The policy is only useful if it's enforced automatically. Document the six rules, implement the six segments, and audit quarterly that each is still firing as intended. The lifecycle audit checklist includes rule enforcement as one of the 30 points.
Frequently asked questions
- How often should I run list hygiene?
- Continuously. The six rules above should be automatic — Braze segments with event-based triggers — rather than a monthly cleanup job. The only quarterly check is auditing that the rules are still firing (part of the lifecycle audit).
- What's the right dormancy threshold for sunsetting users?
- 180 days is the default floor. 90 for high-frequency products (daily/weekly usage), 365 for low-frequency products (quarterly/annual usage). The threshold should reflect your natural engagement cadence, not an arbitrary round number.

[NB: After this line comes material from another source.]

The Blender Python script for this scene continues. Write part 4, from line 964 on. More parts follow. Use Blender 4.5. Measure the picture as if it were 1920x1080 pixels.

- Can a suppressed user re-subscribe?
- For 180-day sunsets, yes — automatically on any engagement signal within the grace period. For hard bounces, spam complaints, and traps, re-subscription requires a manual verification step (usually a double-opt-in confirm). The burden is intentional; these are permanent suppression triggers for good reason.
- Why suppress role accounts like info@?
- Role accounts are usually monitored by multiple people, rarely opted in intentionally, and a known source of complaints. Some mailbox providers treat heavy role-account sending as a reputation signal. Suppress by default; include only with explicit confirmed opt-in.
- What if my list shrinks significantly after implementing this?
- Expect a 5–15% reduction on a first implementation for programs that haven't run hygiene before. That's the dead weight. Engagement rates, deliverability, and revenue-per-send all improve as a result. A smaller engaged list outperforms a larger unengaged one on every metric except raw size.
- How do I identify spam traps proactively?
- Third-party deliverability services (Validity, Email on Acid, etc.) run spam-trap monitoring. Signs you might have traps without a service: sudden deliverability drops, specific ISPs blocking you, or patterns of addresses that never open, never click, and have suspicious domains. Audit the acquisition path behind any suspicious addresses.